French gendarmes have raided homes and buildings across France as part of an investigation into stolen Bordeaux wine, leading to 20 arrests.
Around 300 police have been involved in investigating a spate of burglaries of some of Bordeaux’s premier chateaux over the past nine months.
Their detective work, nicknamed operation ‘Cassevin‘, culminated in dawn raids near to the cities of Bordeaux, Paris, Toulouse and Bayonne on Monday (10 February).
Twenty men were arrested, including five suspected burglars and 15 others suspected of selling on stolen wines. They can be held for 96 hours before being either charged or released, said Ghislain Rety, head of the Gendarmerie in Gironde, which encompasses Bordeaux.
Some bottles of wine recovered in the raids are worth more than €1,000 each, Rety told decanter.com. He declined to name specific chateaux.
‘Many hundreds of bottles have been recovered, as well as about €12,000 in cash,’ he said, although it is thought stolen bottles have likely been mixed up with those legally obtained and these must now be sorted.
‘The burglaries took place all over the Bordeaux wine region,’ Rety said. When asked if there were bottles of grand or premier cru in the haul, he said ‘maybe’.
It is thought that most of the burglaries have taken place since June last year.

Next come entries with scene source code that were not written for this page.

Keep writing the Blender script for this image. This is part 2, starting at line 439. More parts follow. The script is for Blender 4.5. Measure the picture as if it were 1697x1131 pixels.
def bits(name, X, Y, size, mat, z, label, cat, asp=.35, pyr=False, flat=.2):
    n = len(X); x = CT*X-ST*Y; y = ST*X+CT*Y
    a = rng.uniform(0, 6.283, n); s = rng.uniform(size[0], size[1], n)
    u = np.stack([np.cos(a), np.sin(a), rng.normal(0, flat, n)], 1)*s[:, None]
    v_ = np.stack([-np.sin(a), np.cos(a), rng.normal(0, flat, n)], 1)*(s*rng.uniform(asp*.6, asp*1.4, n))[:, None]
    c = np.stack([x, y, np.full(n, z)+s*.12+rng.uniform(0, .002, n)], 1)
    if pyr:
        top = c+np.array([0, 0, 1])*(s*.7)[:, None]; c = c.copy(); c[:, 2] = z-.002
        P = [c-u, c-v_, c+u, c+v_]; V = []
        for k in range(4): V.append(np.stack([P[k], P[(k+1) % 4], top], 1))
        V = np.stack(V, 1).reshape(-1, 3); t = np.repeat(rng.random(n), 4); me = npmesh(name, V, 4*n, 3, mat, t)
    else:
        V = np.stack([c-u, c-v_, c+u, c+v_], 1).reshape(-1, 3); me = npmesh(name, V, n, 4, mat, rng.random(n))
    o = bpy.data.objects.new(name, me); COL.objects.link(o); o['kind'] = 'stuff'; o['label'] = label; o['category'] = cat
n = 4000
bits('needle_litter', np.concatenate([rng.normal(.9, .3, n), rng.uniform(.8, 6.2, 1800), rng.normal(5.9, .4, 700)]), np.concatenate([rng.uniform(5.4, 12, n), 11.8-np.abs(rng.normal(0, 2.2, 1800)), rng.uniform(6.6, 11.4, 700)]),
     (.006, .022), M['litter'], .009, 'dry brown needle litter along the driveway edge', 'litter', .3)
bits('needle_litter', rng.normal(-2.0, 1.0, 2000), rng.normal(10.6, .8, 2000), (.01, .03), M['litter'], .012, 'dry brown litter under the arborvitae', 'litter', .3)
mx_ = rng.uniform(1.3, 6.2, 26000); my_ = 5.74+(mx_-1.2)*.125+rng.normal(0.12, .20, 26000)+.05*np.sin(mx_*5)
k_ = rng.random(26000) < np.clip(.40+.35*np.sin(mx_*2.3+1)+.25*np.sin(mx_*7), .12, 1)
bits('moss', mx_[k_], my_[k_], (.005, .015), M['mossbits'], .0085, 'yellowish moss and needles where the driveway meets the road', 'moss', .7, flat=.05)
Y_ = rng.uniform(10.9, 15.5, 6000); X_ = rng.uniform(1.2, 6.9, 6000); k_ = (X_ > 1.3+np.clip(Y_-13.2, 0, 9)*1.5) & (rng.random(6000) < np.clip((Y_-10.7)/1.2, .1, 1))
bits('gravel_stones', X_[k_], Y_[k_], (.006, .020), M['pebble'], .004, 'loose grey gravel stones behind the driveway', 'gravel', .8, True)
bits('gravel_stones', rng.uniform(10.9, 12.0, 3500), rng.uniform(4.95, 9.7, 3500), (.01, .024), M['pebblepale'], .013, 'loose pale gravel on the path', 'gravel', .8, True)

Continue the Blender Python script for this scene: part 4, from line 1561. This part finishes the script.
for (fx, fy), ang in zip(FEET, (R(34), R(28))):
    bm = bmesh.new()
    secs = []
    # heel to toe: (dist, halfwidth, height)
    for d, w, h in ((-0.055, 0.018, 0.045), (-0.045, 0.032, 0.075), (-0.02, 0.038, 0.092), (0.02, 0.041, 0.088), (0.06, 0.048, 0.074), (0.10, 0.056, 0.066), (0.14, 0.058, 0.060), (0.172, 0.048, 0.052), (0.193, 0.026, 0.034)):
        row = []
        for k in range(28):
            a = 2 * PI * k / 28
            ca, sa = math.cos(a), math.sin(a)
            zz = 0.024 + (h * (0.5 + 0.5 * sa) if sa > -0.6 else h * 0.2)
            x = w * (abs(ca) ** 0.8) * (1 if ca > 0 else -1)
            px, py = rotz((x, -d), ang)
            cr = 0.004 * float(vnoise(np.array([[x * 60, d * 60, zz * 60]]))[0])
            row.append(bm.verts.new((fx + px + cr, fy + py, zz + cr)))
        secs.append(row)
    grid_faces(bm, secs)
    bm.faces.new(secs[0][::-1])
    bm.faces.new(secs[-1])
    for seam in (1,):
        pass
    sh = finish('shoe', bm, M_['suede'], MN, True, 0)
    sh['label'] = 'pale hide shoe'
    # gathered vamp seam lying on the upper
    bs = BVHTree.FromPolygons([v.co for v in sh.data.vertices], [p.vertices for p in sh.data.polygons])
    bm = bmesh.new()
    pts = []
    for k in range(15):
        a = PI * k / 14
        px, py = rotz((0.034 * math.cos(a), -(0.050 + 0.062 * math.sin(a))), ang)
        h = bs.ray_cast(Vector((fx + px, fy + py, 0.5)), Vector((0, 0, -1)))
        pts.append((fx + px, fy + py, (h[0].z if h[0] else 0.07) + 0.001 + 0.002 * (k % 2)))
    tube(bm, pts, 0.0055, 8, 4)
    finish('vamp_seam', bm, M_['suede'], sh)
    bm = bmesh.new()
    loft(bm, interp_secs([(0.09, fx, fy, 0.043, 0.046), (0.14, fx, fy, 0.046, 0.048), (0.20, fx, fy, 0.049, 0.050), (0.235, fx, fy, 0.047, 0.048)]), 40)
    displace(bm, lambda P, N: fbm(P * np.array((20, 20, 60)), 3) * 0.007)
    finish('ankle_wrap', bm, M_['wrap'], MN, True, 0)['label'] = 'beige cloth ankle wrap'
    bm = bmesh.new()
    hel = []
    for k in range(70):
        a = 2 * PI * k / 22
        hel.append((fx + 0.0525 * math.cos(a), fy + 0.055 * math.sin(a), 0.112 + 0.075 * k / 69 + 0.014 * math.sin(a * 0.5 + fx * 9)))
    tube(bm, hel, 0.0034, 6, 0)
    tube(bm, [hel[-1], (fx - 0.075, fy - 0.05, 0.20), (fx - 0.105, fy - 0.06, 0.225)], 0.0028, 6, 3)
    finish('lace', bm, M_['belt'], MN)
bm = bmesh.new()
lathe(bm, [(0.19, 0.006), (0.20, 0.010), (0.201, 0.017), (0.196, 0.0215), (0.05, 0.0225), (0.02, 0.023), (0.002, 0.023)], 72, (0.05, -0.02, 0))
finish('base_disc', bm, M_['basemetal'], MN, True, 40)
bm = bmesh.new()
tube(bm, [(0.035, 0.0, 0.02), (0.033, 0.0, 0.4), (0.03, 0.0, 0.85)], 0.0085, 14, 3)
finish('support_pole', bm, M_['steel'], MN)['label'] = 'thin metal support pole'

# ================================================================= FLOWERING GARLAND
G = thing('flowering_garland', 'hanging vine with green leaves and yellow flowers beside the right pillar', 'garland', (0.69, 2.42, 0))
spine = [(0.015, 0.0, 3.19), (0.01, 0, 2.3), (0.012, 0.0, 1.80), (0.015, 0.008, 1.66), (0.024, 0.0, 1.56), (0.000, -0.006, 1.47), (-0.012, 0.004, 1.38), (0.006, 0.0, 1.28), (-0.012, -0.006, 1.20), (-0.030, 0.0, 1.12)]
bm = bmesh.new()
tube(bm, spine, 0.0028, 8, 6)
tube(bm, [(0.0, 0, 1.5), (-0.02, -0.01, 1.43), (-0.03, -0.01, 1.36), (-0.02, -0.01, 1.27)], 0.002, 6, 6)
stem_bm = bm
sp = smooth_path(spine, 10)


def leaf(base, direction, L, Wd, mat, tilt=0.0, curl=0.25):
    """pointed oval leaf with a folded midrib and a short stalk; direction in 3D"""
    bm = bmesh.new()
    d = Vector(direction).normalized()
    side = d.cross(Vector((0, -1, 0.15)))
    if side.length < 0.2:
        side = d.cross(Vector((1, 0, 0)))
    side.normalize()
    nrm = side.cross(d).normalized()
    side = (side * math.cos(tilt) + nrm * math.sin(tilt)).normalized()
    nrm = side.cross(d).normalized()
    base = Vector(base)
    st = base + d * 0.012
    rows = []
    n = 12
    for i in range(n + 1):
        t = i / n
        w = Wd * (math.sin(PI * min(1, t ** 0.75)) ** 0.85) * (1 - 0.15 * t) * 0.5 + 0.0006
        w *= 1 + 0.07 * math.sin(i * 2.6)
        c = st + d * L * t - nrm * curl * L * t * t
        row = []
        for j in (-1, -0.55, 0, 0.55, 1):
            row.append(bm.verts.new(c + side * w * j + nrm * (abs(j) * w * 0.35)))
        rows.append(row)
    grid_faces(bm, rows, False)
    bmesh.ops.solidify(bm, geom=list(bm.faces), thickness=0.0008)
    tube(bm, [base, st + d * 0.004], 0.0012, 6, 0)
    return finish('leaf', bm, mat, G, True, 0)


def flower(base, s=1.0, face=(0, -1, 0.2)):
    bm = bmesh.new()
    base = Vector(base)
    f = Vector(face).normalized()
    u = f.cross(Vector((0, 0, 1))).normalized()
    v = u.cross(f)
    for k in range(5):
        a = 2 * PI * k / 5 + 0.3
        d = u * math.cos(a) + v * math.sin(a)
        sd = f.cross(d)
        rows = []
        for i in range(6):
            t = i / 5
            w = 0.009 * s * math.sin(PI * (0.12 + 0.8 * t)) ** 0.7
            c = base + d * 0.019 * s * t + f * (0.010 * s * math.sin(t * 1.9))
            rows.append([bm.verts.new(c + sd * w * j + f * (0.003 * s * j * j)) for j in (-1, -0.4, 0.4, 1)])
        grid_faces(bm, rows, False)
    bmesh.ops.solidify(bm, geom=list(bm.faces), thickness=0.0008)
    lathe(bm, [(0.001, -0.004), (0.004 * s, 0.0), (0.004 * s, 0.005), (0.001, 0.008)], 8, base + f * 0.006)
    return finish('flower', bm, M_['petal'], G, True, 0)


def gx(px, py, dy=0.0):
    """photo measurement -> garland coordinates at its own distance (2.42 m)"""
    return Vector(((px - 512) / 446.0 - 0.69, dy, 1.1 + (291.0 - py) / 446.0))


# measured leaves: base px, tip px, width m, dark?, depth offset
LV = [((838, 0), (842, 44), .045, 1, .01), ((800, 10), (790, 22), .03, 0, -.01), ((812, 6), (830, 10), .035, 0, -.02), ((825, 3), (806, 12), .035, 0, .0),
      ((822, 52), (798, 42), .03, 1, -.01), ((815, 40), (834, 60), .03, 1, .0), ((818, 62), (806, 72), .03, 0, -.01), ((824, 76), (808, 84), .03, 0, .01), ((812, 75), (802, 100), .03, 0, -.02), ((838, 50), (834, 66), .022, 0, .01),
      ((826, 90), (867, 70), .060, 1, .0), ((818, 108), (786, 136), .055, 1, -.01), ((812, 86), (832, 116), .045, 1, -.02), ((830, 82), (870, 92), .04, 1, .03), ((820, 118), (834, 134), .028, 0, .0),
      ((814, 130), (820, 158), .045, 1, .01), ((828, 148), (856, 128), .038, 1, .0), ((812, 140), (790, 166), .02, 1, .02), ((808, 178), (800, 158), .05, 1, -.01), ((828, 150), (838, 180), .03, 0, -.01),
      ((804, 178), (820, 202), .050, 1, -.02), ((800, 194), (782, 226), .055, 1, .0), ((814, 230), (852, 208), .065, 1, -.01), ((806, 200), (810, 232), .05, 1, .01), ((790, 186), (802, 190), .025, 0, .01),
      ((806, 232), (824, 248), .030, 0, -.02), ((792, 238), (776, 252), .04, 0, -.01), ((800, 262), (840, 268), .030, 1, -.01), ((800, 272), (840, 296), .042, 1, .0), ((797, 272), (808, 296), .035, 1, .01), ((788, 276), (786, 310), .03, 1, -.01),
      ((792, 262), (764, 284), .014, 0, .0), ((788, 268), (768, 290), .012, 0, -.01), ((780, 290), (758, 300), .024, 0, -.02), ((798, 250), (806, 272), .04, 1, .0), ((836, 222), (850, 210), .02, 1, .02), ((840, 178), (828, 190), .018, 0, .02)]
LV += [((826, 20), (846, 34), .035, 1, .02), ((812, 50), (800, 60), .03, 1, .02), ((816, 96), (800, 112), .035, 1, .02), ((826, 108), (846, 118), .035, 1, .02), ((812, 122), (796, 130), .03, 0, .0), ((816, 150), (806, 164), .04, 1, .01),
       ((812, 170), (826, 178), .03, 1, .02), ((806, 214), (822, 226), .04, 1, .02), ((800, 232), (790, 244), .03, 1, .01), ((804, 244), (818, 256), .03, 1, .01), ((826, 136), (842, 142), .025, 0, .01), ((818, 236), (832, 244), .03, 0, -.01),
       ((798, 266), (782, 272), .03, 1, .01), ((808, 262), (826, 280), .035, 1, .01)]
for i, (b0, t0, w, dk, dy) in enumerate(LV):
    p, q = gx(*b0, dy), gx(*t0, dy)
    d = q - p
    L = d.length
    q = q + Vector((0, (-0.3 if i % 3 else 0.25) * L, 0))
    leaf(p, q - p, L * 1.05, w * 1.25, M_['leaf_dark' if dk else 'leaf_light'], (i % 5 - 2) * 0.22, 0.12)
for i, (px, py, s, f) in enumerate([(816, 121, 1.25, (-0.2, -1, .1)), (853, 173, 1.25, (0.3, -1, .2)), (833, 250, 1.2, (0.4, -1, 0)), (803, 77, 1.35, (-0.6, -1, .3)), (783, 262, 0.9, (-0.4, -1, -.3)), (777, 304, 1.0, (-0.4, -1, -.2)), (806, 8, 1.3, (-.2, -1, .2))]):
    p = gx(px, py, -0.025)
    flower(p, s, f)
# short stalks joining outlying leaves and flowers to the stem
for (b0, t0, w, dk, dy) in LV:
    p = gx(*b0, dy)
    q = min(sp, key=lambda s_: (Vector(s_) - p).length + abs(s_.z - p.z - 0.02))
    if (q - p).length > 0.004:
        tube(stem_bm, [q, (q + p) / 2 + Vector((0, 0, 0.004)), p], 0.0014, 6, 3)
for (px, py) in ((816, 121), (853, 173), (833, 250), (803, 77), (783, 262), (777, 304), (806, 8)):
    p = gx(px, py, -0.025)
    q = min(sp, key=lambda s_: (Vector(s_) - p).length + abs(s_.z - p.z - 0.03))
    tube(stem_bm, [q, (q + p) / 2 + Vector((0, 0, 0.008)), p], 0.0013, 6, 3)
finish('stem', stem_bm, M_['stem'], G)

David Ornon, commercial director of Chateau Smith Haut Lafitte, a grand cru classe in Pessac-Leognan, is one of those watching this week’s events with interest.
‘We were actually burgled last summer and some Château Smith Haut Lafitte (Kosher) red 2009 was stolen,’ he told decanter.com. Smith Haut Lafitte 2009 is priced at more than £150-a-bottle at several merchants, and Ornon recalls that around one pallet-worth was taken.
‘It is an unbearable intrusion in your private space,’ he said. He is not yet sure whether Smith Haut-Lafitte wine has been recovered in this week’s raids. ‘We hope for more information soon.’
Bernard Farges, head of Bordeaux’s wine trade body, the CIVB, was quoted by Agence France Presse news agency as saying the number of burglaries at Bordeaux estates in recent months is unprecedented. A CIVB spokesperson declined to comment further.